- _Written request_: Using the data below, output the first line and every line after it up to and including the line containing "for i, key in", exactly as written and with nothing added.

=== Records for this exercise ===

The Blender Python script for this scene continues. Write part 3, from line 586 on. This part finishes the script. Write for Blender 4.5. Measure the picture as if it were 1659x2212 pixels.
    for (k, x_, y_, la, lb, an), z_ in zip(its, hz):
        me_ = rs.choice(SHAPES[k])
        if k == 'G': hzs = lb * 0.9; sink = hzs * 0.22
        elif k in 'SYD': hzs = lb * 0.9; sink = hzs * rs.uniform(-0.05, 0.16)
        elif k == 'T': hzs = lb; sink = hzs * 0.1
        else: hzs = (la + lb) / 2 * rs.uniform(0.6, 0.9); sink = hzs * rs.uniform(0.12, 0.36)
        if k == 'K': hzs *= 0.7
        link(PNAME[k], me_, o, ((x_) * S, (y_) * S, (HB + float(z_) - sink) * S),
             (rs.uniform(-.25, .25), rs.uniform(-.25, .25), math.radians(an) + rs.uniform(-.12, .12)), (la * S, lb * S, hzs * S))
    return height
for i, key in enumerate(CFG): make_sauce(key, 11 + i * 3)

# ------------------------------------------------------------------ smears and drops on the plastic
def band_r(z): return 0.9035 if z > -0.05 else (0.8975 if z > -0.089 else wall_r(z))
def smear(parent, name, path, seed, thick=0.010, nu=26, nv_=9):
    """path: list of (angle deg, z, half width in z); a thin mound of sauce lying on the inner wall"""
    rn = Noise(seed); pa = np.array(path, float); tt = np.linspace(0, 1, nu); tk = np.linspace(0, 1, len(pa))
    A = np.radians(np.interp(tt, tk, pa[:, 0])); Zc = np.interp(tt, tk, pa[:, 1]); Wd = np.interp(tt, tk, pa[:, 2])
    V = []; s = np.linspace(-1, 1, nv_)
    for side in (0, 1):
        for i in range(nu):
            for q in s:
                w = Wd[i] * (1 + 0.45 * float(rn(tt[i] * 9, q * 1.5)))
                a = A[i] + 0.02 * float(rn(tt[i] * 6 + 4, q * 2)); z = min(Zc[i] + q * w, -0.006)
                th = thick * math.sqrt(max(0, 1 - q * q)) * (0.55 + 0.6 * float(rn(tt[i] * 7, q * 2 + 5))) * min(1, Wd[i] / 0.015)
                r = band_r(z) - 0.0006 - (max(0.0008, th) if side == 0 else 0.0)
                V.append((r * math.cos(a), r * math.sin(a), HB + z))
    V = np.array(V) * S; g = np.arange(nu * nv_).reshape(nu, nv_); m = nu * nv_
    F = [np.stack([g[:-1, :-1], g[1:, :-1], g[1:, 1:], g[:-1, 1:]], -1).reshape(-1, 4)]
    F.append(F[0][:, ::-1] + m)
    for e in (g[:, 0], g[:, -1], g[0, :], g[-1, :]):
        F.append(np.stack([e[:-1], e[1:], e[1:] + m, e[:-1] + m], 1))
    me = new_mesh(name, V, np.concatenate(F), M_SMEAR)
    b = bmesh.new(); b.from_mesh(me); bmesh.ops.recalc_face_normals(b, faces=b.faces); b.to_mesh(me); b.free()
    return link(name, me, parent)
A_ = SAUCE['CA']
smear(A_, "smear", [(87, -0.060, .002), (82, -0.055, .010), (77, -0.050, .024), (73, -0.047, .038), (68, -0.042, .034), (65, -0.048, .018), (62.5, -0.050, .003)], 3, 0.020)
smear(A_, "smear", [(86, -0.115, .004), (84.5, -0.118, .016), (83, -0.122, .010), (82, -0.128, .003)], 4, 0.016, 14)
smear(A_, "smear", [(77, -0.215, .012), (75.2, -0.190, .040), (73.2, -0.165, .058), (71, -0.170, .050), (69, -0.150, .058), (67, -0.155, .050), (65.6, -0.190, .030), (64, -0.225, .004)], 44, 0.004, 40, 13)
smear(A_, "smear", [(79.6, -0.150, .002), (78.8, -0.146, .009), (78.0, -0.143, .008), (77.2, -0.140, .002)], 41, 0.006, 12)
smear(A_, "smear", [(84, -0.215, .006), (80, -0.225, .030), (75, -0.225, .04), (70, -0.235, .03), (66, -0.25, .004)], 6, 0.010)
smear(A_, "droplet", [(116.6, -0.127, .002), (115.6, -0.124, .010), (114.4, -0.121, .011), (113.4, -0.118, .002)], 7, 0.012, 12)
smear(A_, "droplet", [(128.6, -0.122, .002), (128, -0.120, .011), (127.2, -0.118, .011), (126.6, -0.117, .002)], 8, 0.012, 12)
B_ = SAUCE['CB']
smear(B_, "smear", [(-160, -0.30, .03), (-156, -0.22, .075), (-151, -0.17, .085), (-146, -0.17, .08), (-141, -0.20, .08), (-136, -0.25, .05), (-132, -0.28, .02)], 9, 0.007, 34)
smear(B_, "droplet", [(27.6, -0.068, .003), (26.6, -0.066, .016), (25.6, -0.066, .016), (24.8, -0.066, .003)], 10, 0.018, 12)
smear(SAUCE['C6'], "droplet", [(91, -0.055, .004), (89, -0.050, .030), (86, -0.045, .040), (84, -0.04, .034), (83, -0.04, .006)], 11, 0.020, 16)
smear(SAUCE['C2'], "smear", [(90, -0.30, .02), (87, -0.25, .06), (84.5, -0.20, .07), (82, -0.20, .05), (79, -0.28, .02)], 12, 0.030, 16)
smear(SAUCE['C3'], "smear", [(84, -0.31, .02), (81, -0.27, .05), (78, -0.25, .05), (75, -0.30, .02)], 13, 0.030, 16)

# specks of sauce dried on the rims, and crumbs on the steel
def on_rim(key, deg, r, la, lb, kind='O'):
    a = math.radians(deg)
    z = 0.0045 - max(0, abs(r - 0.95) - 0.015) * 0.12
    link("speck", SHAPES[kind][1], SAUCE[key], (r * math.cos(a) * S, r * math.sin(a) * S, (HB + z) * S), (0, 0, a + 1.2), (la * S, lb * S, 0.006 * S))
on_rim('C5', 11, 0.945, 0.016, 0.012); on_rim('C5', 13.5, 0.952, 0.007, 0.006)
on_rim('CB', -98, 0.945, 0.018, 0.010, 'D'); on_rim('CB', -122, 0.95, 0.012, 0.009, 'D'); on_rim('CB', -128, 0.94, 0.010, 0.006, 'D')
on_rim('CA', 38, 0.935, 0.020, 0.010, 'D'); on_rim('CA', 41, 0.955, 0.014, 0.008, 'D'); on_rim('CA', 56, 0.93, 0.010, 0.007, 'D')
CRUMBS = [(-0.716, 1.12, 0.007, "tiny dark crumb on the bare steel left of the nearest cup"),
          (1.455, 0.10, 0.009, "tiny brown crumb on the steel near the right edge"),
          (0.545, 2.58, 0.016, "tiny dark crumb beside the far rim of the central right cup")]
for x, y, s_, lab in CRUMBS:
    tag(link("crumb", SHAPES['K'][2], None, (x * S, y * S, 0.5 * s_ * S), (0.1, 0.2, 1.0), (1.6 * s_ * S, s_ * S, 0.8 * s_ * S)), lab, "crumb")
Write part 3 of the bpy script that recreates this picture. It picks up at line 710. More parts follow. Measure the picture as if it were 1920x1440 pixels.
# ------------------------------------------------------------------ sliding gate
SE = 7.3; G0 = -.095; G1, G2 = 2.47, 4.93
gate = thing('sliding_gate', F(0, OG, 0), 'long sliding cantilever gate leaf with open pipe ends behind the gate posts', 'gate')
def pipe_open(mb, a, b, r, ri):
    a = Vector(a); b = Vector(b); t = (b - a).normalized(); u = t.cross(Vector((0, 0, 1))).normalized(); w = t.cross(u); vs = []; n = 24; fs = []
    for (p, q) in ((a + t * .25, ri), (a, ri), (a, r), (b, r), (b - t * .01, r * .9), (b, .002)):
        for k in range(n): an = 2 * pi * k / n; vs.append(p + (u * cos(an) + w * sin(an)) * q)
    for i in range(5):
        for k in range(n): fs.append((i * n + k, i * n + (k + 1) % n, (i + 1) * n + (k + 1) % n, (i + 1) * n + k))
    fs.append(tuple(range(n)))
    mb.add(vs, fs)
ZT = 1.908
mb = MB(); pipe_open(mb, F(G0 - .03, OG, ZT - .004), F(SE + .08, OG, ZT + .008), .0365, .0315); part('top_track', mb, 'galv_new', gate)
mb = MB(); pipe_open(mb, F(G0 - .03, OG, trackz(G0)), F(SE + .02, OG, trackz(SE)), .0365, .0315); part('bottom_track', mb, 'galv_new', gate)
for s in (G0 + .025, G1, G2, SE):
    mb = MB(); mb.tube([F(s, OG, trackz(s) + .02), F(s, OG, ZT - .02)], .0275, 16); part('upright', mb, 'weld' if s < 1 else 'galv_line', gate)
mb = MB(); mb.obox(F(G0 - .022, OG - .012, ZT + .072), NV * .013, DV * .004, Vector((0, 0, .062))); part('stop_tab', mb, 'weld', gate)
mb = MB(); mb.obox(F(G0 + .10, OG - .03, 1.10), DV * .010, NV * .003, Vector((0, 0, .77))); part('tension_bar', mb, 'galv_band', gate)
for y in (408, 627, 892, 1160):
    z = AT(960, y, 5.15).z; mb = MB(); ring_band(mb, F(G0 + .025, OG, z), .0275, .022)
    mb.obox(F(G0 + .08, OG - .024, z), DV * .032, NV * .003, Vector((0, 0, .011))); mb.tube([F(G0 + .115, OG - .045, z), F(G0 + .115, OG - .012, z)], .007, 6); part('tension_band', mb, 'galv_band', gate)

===

- _Expected answer_:
The Blender Python script for this scene continues. Write part 3, from line 586 on. This part finishes the script. Write for Blender 4.5. Measure the picture as if it were 1659x2212 pixels.
    for (k, x_, y_, la, lb, an), z_ in zip(its, hz):
        me_ = rs.choice(SHAPES[k])
        if k == 'G': hzs = lb * 0.9; sink = hzs * 0.22
        elif k in 'SYD': hzs = lb * 0.9; sink = hzs * rs.uniform(-0.05, 0.16)
        elif k == 'T': hzs = lb; sink = hzs * 0.1
        else: hzs = (la + lb) / 2 * rs.uniform(0.6, 0.9); sink = hzs * rs.uniform(0.12, 0.36)
        if k == 'K': hzs *= 0.7
        link(PNAME[k], me_, o, ((x_) * S, (y_) * S, (HB + float(z_) - sink) * S),
             (rs.uniform(-.25, .25), rs.uniform(-.25, .25), math.radians(an) + rs.uniform(-.12, .12)), (la * S, lb * S, hzs * S))
    return height
for i, key in enumerate(CFG): make_sauce(key, 11 + i * 3)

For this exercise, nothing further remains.